> _TASK PROMPT_
Return, without pictures, the lines from the start of the data through the one that contains "random.seed(7)".

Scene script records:
## begin

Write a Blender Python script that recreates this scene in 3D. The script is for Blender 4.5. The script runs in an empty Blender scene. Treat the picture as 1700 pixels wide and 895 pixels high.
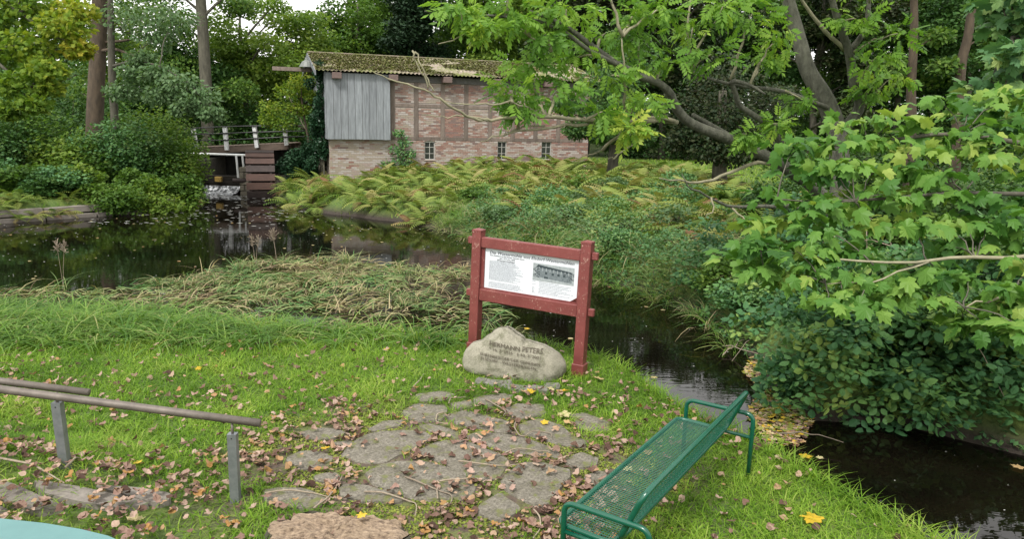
import bpy, math, random
import numpy as np
from mathutils import Matrix, Vector
from mathutils.bvhtree import BVHTree
S = bpy.context.scene
C = S.collection
rng = np.random.default_rng(7)
random.seed(7)

# ------------------------------------------------------------------ camera
F, CX, CY = 1228., 850., 447.5
PITCH, ROLL, EYE = math.radians(11.6), math.radians(1.4), 3.3
FW = np.array([0, math.cos(PITCH), -math.sin(PITCH)])
U0 = np.array([0, math.sin(PITCH), math.cos(PITCH)])
R0 = np.array([1., 0, 0])
RT = R0*math.cos(ROLL)+U0*math.sin(ROLL)
UP = -R0*math.sin(ROLL)+U0*math.cos(ROLL)
CAM = np.array([0, 0, EYE])
def ray(px, py): return FW+RT*(px-CX)/F+UP*(CY-py)/F
def atz(px, py, z=0.):
    d = ray(px, py); return CAM+d*((z-EYE)/d[2])
def aty(px, py, y):
    d = ray(px, py); return CAM+d*(y/d[1])
def proj(P):
    v = np.asarray(P, float)-CAM; z = v@FW
    return CX+F*(v@RT)/z, CY-F*(v@UP)/z, z
cd = bpy.data.cameras.new('camera'); cam = bpy.data.objects.new('camera', cd); C.objects.link(cam)
cd.sensor_width = 36; cd.lens = F/1700*36; cd.clip_end = 600; cd.clip_start = .05
cam.matrix_world = Matrix(((RT[0], UP[0], -FW[0], 0), (RT[1], UP[1], -FW[1], 0), (RT[2], UP[2], -FW[2], EYE), (0, 0, 0, 1)))
S.camera = cam

# ------------------------------------------------------------------ world, sun, exposure
SUN_EL, SUN_AZ = math.radians(52), math.radians(205)   # azimuth clockwise from +Y (behind the camera, a little left)
w = bpy.data.worlds.new('World'); S.world = w; w.use_nodes = True
nt = w.node_tree; bg = nt.nodes['Background']
sk = nt.nodes.new('ShaderNodeTexSky'); sk.sky_type = 'NISHITA'; sk.sun_disc = False
sk.sun_elevation = SUN_EL; sk.sun_rotation = SUN_AZ; sk.air_density = 1.; sk.dust_density = 1.; sk.ozone_density = 1
hs = nt.nodes.new('ShaderNodeHueSaturation'); hs.inputs['Saturation'].default_value = .18
nt.links.new(sk.outputs[0], hs.inputs['Color']); wm = nt.nodes.new('ShaderNodeMix'); wm.data_type = 'RGBA'; wm.inputs[0].default_value = .7; wm.inputs[7].default_value = (9.0, 8.8, 8.5, 1)   # overcast
nt.links.new(hs.outputs[0], wm.inputs[6]); nt.links.new(wm.outputs[2], bg.inputs[0])
bg.inputs[1].default_value = .09
sl = bpy.data.lights.new('sun', 'SUN'); sl.energy = 1.5; sl.angle = math.radians(10); sl.color = (1, .96, .9)
so = bpy.data.objects.new('sun', sl); C.objects.link(so)
sd_ = Vector((math.sin(SUN_AZ)*math.cos(SUN_EL), math.cos(SUN_AZ)*math.cos(SUN_EL), math.sin(SUN_EL)))
so.rotation_euler = sd_.to_track_quat('Z', 'Y').to_euler(); so.location = (0, 0, 30)
S.view_settings.view_transform = 'Standard'; S.view_settings.look = 'None'
S.view_settings.exposure = 1.3; S.view_settings.gamma = 1
S.render.engine = 'CYCLES'
S.cycles.max_bounces = 6; S.cycles.diffuse_bounces = 3; S.cycles.glossy_bounces = 3; S.cycles.transmission_bounces = 4

# ------------------------------------------------------------------ helpers: objects
def tag(o, label=None, cat=None, group=None, kind=None):
    if label: o['label'] = label
    if cat: o['category'] = cat
    if group: o['group'] = group
    if kind: o['kind'] = kind
    return o
def empty(name, loc=(0, 0, 0), label=None, cat=None, group=None, M=None):
    o = bpy.data.objects.new(name, None); C.objects.link(o); o.empty_display_size = .2
    if M is not None: o.matrix_world = M
    else: o.location = Vector([float(v) for v in loc])
    return tag(o, label, cat, group)
def link(name, me, parent=None, loc=None):
    o = bpy.data.objects.new(name, me); C.objects.link(o)
    if parent: o.parent = parent
    if loc is not None: o.location = [float(v) for v in loc]
    return o
def origin(o):
    return np.array(o.matrix_world.translation if o.parent is None and o.rotation_euler == (0, 0, 0) else o.location)

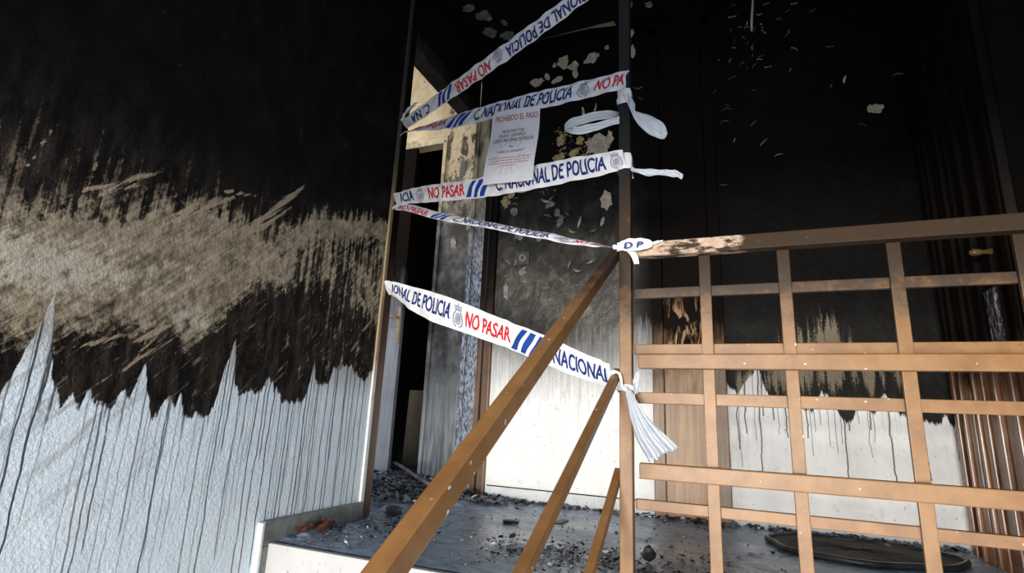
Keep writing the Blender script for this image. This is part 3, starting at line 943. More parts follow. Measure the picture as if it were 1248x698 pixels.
class Band:
    """a stretched tape: keys are (s along the span, top z, bottom z); a squeezed tape is tilted, not narrower"""
    W = 0.10

    def __init__(self, keys, side=1, depth=0.0):
        self.k, self.side, self.depth = keys, side, depth
        self.s = np.array([k[0] for k in keys])

    def edge(self, s, j):
        k = self.k
        i = int(np.clip(np.searchsorted(self.s, s) - 1, 0, len(k) - 2))
        a, b = k[i], k[i + 1]
        t = (s - a[0]) / (b[0] - a[0])
        z0 = k[i - 1][j] if i > 0 else 2 * a[j] - b[j]
        z3 = k[i + 2][j] if i + 2 < len(k) else 2 * b[j] - a[j]
        return cat(z0, a[j], b[j], z3, t)

    def pt(self, s, v, off=0.0):
        zt, zb = self.edge(s, 1), self.edge(s, 2)
        h = max(zt - zb, 0.002)
        tilt = 0.35 * math.sqrt(max(self.W ** 2 - h * h, 0)) * self.side
        bow = 0.006 * (1 - (2 * v) ** 2)
        wr = 0.0022 * math.sin(s * 41 + v * 5) + 0.0018 * math.sin(s * 73 - v * 9)
        base = T0 + TD * s + TN * (self.depth + tilt * v + bow + wr + off)
        return Vector((base.x, base.y, (zt + zb) / 2 + v * h))


def band_mesh(b, parent):
    s0, s1 = b.s[0], b.s[-1]
    nu, nv = 140, 10
    V = [b.pt(s0 + (s1 - s0) * i / nu, j / nv - 0.5) for i in range(nu + 1) for j in range(nv + 1)]
    F = [(i * (nv + 1) + j, (i + 1) * (nv + 1) + j, (i + 1) * (nv + 1) + j + 1, i * (nv + 1) + j + 1) for i in range(nu) for j in range(nv)]
    return poly('band', V, F, MAT['tape'], parent, True)


_txt = {}


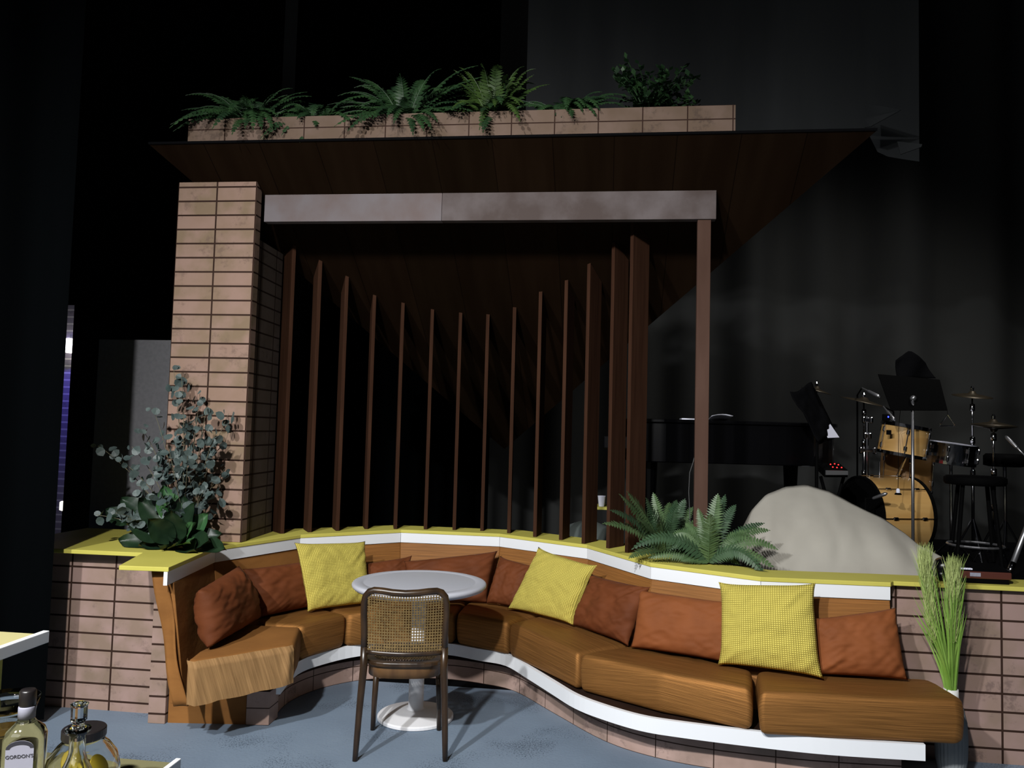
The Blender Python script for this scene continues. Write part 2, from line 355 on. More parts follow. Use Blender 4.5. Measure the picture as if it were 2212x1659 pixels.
# grey lit edge of a leg far behind the roof ferns
drape('stage_curtain', [plan(520,9.0), plan(574,8.95)], 3.0, 9.6, M['drape'], 'dark grey curtain edge hanging above the left roof ferns', .02, .5, seed=21)
mb = MB(); mb.prism([plan(578,8.5), plan(606,8.5), plan(606,8.55), plan(578,8.55)], 3.0, 9.6); o = mb.build('scenery_batten', M['drape_grey']); tag(o, 'narrow dark grey upright strip above the left roof ferns', 'batten')
# upper grey curtain, hem ending over the right end of the roof
def hem(u):
    return 3.60+.02*math.sin(u*17) if u < .80 else (3.66 if u < .885 else (3.66-.16*(u-.885)/.02 if u < .905 else 3.50-.06*(u-.905)/.095))
o = drape('stage_curtain', [plan(1120,5.6), plan(1345,5.5), plan(1500,5.45), plan(1850,5.3), plan(1990,5.2)], 3.4, 7.0, M['drape_grey'], 'dark grey curtain whose hem ends above the right end of the roof', .045, .9, zb=hem, seed=31)
# folded flaps of the hem, part of that curtain
fl = MB()
def flap(pts, d):
    fl.face([at(x, y, d) for x, y in pts])
fl.face([at(1866,222,5.02), at(1946,236,4.9), at(1872,252,5.05)]); fl.face([at(1868,258,5.04), at(1946,238,4.9), at(1880,274,5.0), at(1868,276,5.04)])
fl.face([at(1938,306,5.0), at(1992,312,4.94), at(1990,318,4.94), at(1945,334,4.97)])
fo = MB(); fo.v, fo.f, fo.uv = fl.v, fl.f, fl.uv
k = fo.build('hem_fold', M['drape_grey'], parent=o, solid=.006)
# grey scenery flat behind the leafy plants
a, b = at(214,742,5.5), at(380,742,5.5)
mb = MB(); mb.box(((a.x+b.x)/2, a.y+.02, 1.07), ((b-a).length, .04, 2.12)); o = mb.build('scenery_flat', M['panel'], bevel=.004); tag(o, 'plain grey scenery flat standing behind the eucalyptus', 'panel')
# far brick wall lit blue, with a lamp on it
p = at(150, 900, 9.6)
mb = MB(); mb.prism([(p.x-1.0,p.y),(p.x+.75,p.y),(p.x+.75,p.y+.1),(p.x-1.0,p.y+.1)], 0, 2.95); o = mb.build('wall_far', brick_mat('far_brick', (.35,.33,.42), (.28,.26,.36), (.33,.3,.4), (.62,.6,.66), .22, .085, .010)); tag(o, kind='structure')
q = at(151, 748, 9.45); t = empty('wall_lamp', q, 'small glowing white lamp on the blue lit brickwork', 'lamp')
mb = MB(); mb.lathe([(.03,-.08),(.07,-.06),(.085,.0),(.085,.07),(.05,.09)], (q.x,q.y,q.z), 16); mb.build('shade', M['lamp'], t, smooth=True)
mb = MB(); mb.box((q.x,q.y+.08,q.z+.12),(.06,.10,.05)); mb.build('bracket', M['steel'], t)
q = at(138, 1092, 9.3); t = empty('floor_light', q, 'tiny lit white lamp low in the gap beside the nearest curtain', 'lamp')
mb = MB(); mb.lathe([(.02,-.06),(.045,-.05),(.045,.04),(.03,.05)], q, 12); mb.build('bulb', emit('lamp_small', (1,.95,.85), 2.0), t, smooth=True)
mb = MB(); mb.lathe([(.06,-q.z),(.06,-q.z+.03),(.015,-q.z+.05),(.015,-.06)], q, 12); mb.build('stand', M['blk'], t)

# ================================================================== THE SET: ledge, banquette
ZL = .87
P = [(-2.10,3.67),(-2.20,4.335),(-1.95,4.96),(-1.41,5.417),(-.724,5.42),(-.122,5.065),(.24,4.471),(.774,4.185),(1.405,4.205)]
outer = [(3.3,4.52),(1.35,4.45),(.86,4.42),(.50,4.62),(.10,5.24),(-.60,5.66),(-1.50,5.66),(-2.13,5.22),(-2.42,4.85),(-3.35,4.85),(-3.35,4.02),(-2.462,4.035)]
poly = [(-2.348,3.655)]+P+[(1.43,4.245),(3.3,4.25)]+outer
t = empty('seating_ledge', (-.7,5.4,.783), 'yellow topped ledge with white front band curving behind the banquette', 'ledge')
mb = MB(); mb.prism(poly, ZL-.022, ZL); mb.build('ledge_top', M['yellow'], t, tri=True, bevel=.003)
Pi = offs(P, -.004); Po = offs(P, -.022)
for i in range(8):
    mb = MB(); a, b, c, d = Pi[i], Pi[i+1], Po[i+1], Po[i]
    g = .0012; v = (Vector(b)-Vector(a)).normalized()*g; a = (a[0]+v.x, a[1]+v.y); b = (b[0]-v.x, b[1]-v.y)
    mb.prism([a, b, c, d], .783, ZL-.0225); mb.build('white_band', M['white'], t)

t = empty('banquette', (-.5,4.8,0), 'long curved banquette frame with orange backrest, white rail and brick base', 'bench')
Qt = offs(P, -.012); Qb = offs(P, .085); Qk = offs(P, -.075)
ext = (3.75-3.67)
for i in range(8):
    a, b, c, d = Qt[i], Qt[i+1], Qb[i+1], Qb[i]; e, f = Qk[i], Qk[i+1]
    if i == 0: a = (a[0], 3.745); d = (d[0]-.01, 3.745); e = (e[0], 3.745)
    mb = MB(); L = math.dist(a, b); z0, z1 = (.20 if i == 0 else .235), .782
    if i == 0:
        def lx(z): return d[0]+(a[0]-d[0])*(z-z0)/(z1-z0)
    eb, fb2 = (e, f) if i else ((d[0]-.075, d[1]), (c[0]-.075, c[1]))
    mb.face([(*d,z0),(*c,z0),(*b,z1),(*a,z1)], [(0,0),(L,0),(L,.5),(0,.5)])
    mb.face([(*a,z1),(*b,z1),(*f,z1),(*e,z1)], [(0,0),(L,0),(L,.1),(0,.1)])
    mb.face([(*e,z1),(*f,z1),(*fb2,z0),(*eb,z0)], [(0,0),(L,0),(L,.5),(0,.5)])
    mb.face([(*eb,z0),(*fb2,z0),(*c,z0),(*d,z0)]); mb.face([(*a,z1),(*e,z1),(*eb,z0),(*d,z0)]); mb.face([(*b,z1),(*c,z0),(*fb2,z0),(*f,z1)])
    mb.build('backrest_panel', M['orange_plain'] if i < 2 else M['orange'], t, merge=True, bevel=.004)
# loose cloth strip covering the end of the backrest
def strip(u, v):
    z = .838-v*.643; x0 = -2.222+.148*v+.004*math.sin(v*7); w = .070-.004*v
    return (x0+u*w, 3.738-.012*math.sin(v*9+u*2)-.012*abs(u-.5), z)
mb = MB(); mb.grid(strip, 5, 20); mb.build('end_strip', M['orange_plain'], t, smooth=True, solid=.008)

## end

> _ANSWER FOR THE TASK_
Write a Blender Python script that recreates this scene in 3D. The script is for Blender 4.5. The script runs in an empty Blender scene. Treat the picture as 1700 pixels wide and 895 pixels high.
import bpy, math, random
import numpy as np
from mathutils import Matrix, Vector
from mathutils.bvhtree import BVHTree
S = bpy.context.scene
C = S.collection
rng = np.random.default_rng(7)
random.seed(7)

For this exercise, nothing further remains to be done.